OIDC ID Token Decoder

Decode an OpenID Connect ID token and pretty-print its claims.

Open tool

Overview

The OIDC ID token decoder takes an OpenID Connect ID token and pretty-prints its header, payload, and signature. It surfaces standard claims (iss, aud, sub, nonce, exp, iat, auth_time, azp) plus any custom claims your identity provider added, with timestamps rendered in ISO-8601 alongside the raw epoch numbers.

It is built for identity engineers integrating with Auth0, Okta, Azure AD, Cognito, or Keycloak; QA engineers debugging "why is my user not authorised"; and security reviewers checking that audience and issuer values match what the spec requires. An OIDC ID token decoder beats hand-base64-decoding three segments every time you need to look at a token.

How it works

An OpenID Connect ID token is a signed JWT (RFC 7519) issued by an identity provider after a successful authentication flow. The OIDC Core 1.0 spec requires specific claims: iss (issuer URL), sub (subject — the stable user ID), aud (audience — your client ID), exp (expiry), iat (issued at), and nonce when a nonce was sent in the auth request. The token has three base64url segments joined with dots; the tool splits them, decodes the JSON, looks up algorithm and kid in the header, and resolves common Unix-time fields into human-readable timestamps. Signature verification is informational — the tool does not fetch JWKS — but the algorithm, key ID, and signature bytes are surfaced for cross-checking.

Examples

Token:  eyJhbGciOiJSUzI1NiIsImtpZCI6IjEifQ.eyJpc3MiOiJodHRwczovL2lzc3Vlci5leGFtcGxlIiwic3ViIjoiNDIiLCJhdWQiOiJjbGllbnQtaWQiLCJleHAiOjE3MTcwMDAwMDAsImlhdCI6MTcxNjk5NjQwMH0.<sig>
Header:
  alg: RS256
  kid: 1
Payload:
  iss: https://issuer.example
  sub: 42
  aud: client-id
  exp: 1717000000 (2024-05-29 18:13:20 UTC)
  iat: 1716996400 (2024-05-29 17:13:20 UTC)
Token:  ...with nonce, auth_time, email_verified claims
Output: full claim set + alignment notes (e.g. exp in the past = expired)
Token:  malformed (only two segments)
Output: "Not a valid JWT — expected 3 dot-separated segments"

FAQ

Does this verify the token's signature?

No. Signature verification requires the issuer's JWKS, which means an outbound network call to /.well-known/openid-configuration. This tool decodes locally; pair it with a JWKS-fetching tool when you need real verification.

Why are some iss values URLs and others not?
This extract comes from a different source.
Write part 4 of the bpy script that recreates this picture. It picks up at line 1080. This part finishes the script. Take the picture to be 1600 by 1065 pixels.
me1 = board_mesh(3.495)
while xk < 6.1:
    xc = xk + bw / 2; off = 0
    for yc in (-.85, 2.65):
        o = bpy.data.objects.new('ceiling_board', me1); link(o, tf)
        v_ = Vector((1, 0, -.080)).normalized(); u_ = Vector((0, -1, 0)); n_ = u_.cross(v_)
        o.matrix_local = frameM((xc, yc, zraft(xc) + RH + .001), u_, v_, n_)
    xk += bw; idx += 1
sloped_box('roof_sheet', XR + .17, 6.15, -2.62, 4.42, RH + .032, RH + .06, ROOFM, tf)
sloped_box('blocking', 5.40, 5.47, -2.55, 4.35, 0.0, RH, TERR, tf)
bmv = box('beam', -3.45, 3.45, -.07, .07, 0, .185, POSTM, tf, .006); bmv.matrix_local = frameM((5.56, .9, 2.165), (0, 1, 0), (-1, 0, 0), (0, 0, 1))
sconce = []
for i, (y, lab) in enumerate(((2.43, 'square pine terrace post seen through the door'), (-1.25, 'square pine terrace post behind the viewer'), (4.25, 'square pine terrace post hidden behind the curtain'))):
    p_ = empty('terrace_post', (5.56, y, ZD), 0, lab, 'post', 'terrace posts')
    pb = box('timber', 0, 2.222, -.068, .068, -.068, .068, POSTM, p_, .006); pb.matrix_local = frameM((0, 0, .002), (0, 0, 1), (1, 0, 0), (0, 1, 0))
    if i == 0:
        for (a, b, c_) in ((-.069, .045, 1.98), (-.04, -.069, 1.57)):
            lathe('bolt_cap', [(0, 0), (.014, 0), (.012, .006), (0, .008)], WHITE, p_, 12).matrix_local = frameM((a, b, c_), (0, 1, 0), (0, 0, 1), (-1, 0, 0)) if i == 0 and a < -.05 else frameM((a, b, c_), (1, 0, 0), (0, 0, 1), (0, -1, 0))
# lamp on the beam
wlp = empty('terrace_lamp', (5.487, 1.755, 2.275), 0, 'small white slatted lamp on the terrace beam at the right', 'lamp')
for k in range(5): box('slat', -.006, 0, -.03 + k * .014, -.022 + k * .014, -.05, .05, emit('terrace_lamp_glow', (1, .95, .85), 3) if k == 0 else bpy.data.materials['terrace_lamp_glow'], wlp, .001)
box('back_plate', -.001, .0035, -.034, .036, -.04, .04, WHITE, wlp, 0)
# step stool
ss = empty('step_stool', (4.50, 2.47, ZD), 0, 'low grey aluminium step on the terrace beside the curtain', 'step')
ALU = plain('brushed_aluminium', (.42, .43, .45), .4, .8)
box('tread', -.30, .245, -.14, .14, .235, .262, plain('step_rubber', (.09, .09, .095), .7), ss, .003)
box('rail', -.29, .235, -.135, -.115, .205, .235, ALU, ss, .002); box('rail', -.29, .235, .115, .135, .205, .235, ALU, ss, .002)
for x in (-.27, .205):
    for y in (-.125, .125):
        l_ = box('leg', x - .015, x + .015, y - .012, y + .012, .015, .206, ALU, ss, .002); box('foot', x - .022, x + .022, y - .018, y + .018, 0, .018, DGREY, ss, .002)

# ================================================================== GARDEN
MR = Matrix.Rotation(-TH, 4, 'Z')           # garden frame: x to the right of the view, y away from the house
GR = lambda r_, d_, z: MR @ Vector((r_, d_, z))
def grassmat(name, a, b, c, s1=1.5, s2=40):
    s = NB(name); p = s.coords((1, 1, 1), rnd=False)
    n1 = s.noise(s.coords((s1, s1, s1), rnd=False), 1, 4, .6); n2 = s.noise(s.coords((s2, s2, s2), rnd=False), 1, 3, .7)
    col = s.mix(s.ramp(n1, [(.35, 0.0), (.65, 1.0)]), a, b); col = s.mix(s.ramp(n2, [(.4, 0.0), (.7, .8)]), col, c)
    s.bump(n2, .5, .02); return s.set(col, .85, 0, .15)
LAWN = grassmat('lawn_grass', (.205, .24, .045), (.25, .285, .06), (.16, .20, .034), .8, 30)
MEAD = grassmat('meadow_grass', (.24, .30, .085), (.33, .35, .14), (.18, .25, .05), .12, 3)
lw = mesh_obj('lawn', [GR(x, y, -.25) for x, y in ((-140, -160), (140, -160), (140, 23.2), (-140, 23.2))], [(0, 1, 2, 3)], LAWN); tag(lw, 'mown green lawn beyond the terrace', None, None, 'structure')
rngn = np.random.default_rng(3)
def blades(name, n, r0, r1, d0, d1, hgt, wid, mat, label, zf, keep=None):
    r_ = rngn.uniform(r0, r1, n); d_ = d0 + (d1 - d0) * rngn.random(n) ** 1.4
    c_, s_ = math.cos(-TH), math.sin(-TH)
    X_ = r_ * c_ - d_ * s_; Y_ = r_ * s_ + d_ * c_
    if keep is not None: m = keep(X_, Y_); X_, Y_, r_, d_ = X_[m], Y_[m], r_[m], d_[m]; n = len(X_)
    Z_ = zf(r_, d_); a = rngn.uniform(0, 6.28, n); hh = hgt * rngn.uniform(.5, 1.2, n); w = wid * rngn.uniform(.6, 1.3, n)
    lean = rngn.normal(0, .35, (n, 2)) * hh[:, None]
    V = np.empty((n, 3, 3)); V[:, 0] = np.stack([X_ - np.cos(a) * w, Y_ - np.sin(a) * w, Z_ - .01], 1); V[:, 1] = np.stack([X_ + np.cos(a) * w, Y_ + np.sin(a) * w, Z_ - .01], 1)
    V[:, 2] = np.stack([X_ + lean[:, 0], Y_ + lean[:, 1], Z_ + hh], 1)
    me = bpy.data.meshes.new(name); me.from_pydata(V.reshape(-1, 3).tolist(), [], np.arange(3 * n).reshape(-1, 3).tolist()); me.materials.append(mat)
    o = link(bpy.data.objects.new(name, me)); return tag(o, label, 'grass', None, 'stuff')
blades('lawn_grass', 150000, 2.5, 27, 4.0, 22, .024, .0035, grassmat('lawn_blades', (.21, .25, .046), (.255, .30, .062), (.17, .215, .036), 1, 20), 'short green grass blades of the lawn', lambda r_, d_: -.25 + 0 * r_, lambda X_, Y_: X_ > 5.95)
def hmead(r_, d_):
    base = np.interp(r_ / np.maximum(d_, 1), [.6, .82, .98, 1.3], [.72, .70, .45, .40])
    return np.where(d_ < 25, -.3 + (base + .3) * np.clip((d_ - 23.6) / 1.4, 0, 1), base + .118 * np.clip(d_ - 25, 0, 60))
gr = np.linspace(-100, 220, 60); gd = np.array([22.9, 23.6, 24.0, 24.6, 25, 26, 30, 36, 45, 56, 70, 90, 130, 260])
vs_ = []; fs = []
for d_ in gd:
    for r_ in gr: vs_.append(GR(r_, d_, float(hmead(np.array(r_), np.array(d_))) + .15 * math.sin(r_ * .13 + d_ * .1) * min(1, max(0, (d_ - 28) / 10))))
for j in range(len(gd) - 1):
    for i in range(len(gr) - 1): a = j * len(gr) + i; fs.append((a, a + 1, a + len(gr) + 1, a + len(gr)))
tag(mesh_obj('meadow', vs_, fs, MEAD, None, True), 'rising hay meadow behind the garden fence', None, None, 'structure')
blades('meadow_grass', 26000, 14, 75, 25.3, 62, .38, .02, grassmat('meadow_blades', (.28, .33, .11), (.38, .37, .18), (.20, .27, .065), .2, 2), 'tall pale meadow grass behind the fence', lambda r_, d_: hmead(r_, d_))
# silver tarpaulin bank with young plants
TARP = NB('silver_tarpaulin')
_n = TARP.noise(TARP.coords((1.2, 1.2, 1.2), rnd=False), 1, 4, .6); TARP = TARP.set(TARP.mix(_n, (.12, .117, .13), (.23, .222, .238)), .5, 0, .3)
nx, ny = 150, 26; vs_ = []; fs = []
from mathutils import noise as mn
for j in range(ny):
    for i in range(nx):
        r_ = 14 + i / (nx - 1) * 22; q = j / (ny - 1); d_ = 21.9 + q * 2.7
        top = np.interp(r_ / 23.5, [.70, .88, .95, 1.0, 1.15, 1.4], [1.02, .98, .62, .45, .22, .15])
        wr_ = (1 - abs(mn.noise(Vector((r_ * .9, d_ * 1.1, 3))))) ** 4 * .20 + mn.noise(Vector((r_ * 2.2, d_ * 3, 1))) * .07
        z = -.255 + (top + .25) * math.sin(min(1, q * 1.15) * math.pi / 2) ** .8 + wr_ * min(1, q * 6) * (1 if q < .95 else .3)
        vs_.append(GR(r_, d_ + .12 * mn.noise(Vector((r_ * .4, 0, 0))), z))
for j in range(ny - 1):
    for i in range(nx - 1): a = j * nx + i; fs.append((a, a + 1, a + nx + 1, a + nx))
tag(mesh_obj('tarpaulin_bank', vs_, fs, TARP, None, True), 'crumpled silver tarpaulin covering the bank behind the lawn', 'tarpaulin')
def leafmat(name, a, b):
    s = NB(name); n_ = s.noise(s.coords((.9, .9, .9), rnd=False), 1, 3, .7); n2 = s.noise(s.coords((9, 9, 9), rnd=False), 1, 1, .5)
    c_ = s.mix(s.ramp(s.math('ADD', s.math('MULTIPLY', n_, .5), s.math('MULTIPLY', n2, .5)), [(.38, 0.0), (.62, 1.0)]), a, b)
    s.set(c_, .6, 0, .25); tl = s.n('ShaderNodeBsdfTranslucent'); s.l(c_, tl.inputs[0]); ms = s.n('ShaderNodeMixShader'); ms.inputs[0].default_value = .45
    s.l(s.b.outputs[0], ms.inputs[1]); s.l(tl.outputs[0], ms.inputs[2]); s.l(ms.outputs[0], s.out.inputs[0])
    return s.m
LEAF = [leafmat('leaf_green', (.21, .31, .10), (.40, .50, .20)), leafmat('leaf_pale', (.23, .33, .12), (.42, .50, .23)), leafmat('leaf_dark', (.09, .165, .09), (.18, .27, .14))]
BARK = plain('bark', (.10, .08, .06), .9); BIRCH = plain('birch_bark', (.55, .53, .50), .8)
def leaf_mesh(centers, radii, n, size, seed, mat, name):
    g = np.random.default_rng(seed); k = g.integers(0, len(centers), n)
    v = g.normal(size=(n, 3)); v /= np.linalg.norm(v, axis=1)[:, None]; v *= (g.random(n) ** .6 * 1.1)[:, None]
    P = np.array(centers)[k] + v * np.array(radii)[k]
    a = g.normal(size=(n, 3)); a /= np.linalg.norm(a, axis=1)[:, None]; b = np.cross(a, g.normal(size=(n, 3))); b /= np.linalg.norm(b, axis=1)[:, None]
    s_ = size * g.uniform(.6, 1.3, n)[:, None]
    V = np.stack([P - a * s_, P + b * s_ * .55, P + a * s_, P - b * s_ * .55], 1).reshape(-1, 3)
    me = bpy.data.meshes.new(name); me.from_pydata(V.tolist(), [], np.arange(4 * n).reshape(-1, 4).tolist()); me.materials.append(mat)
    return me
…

OIDC requires iss to be a case-sensitive URL. If you see a non-URL value, the issuer is not OIDC-conformant — it might be a plain OAuth 2.0 JWT or a custom token.

What is azp?

The "authorized party" claim — present when the audience and the client requesting the token differ. Most flows leave it absent.

Should I trust claims without verification?

Never in code. For debugging, decoded claims are fine; for any authorisation decision, fetch the JWKS, verify the signature with the right key (matched by kid), and check iss, aud, and exp before trusting anything else.